Some notable offenders such as Lori Loughlin, “Full House” and Netflix’s “Fuller House” actress, and Felicity Huffman, “Desperate Housewives” actress, and others were CEOs and executives at various companies. The one common thread is that every one of the parents who bribed their kids into schools was a wealthy elite.
The upsetting part is that many of these kids are undeserving of the spots that they received in these colleges, while many more hardworking students of middle-class or poor backgrounds were competing for spots that were no longer available to them.The story as a whole, however, is unsurprising and is a microcosm of the shady dealings behind college admissions in every elite school.
The fact that these kids were able to sneak their way into an elite school is not a bug in the system—it’s a feature of the system.

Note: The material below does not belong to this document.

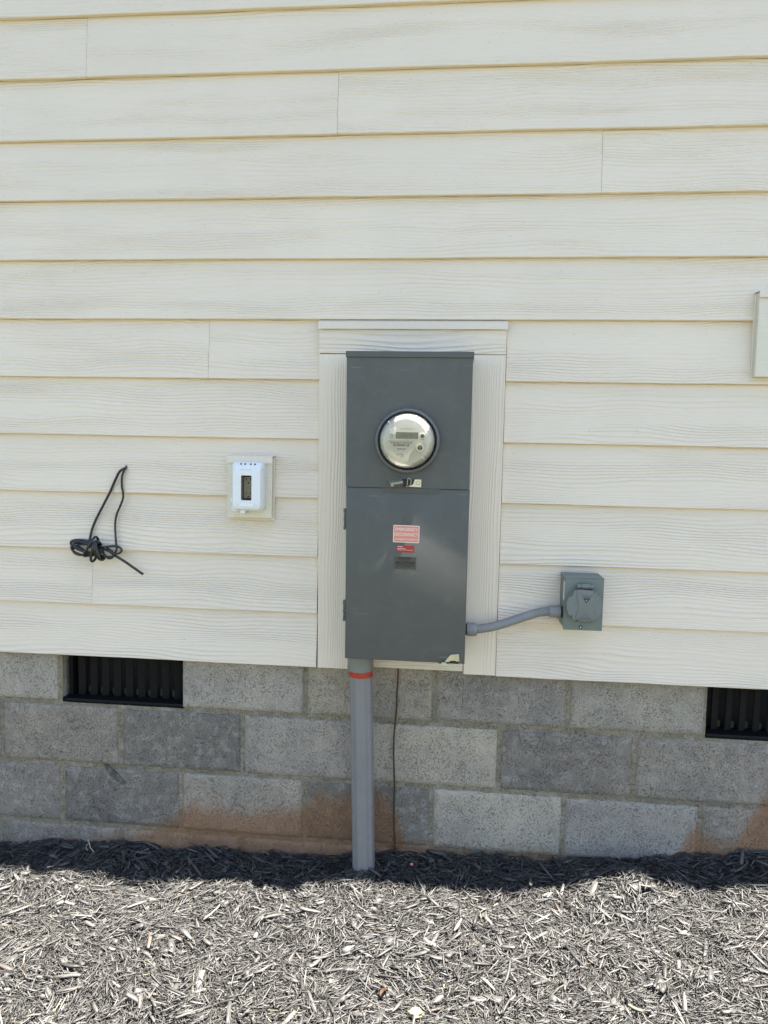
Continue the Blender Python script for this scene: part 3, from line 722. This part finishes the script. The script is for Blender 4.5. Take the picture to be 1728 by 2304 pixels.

Money and power beget money and power, and so as long as money is one of the determining factors of how kids get into college, scandals like these will keep happening.
The system for college admissions as it stands now does not reward merit and effort when ineligible students get into schools simply because their parents have the money to bribe them in.
The methods of fixing entrance exams and bribing coaches are not the only problematic means of getting the children of wealthy people into elite schools. One form of systematic bias in the admissions system is Legacy Admissions, which give preferential treatment to the children of alumni at the respective colleges.
This seems to be yet another example of how wealth and influence stay in the hands of a few families in the upper class while the rest of society struggles to get by.
In other instances, a wealthy person may pay for the construction of a new building at a college or make a large donation, and lo and behold, the child of that affluent person gets into said college.
In many ways, getting into college is a gamble.
Students study hard to do well in school and on exams to try and even the odds against their wealthier counterparts, but one lesson that any experienced gambler will tell you is that the house always wins.